John Kenny and the Edinburgh Quartet,
Woodend Barn Arts Centre, Banchory
ALAN COOPER
In addition to virtuoso trombonist John Kenny, there should have been a harp player with the Edinburgh Quartet on Thursday, but with Hugh Webb indisposed the entire programme had to be changed.
Nothing daunted, after his offstage Fanfare for Solo Trombone, John Kenny proceeded to astound the audience with a rip-roaring comic performance piece entitled La Belle et la Bête.
It culminated in a trombone striptease in which various components of the instrument were handed to the audience until only part of the slide was left and Kenny still managed to squeeze a tune out of that.
Beethoven's Quartet in A Op 18 No 5 could have seemed tame after such burlesque drollery but the Edinburgh Quartet made their Beethoven sizzle with a high-voltage performance, while in Eddie McGuire's Guest Quintet, the unlikely blend of trombone and quartet really jelled.
Etienne Rolin's Quick Sands for solo trombone was a vehicle for Kenny to demonstrate that the instrument can be made to imitate almost any sound from a pop gun to a steam train.

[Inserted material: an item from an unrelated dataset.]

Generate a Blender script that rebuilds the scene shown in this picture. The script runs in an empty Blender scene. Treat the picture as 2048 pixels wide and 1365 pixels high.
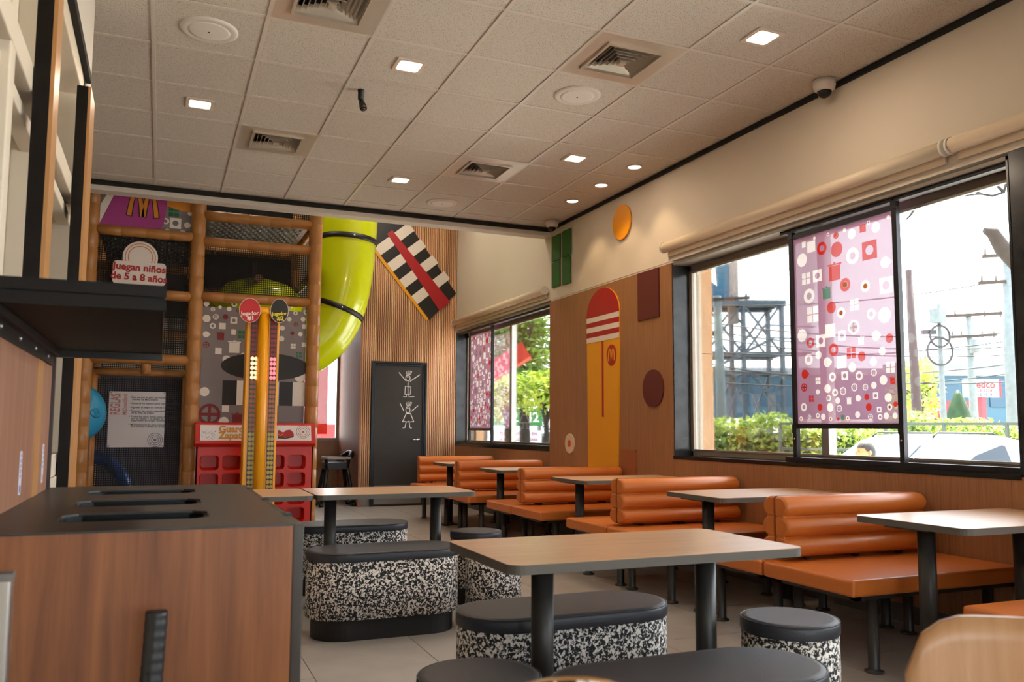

To follow, the Edinburgh Quartet gave us Quartet No 2 Op 26 by the Greek composer Philippos Tsalahouris. Its opening bars suggested the soundtracks of Hitchcock's more macabre suspense films but the second movement was surely a big fat Greek wedding.
Carrado Saglietti was once principal horn with the RAI orchestra in Italy. He now writes film music and his Suite for alto trombone and string quartet was just that: a gorgeous piece of light music to top the most astonishingly wide-ranging selection of music I have ever heard in a single concert.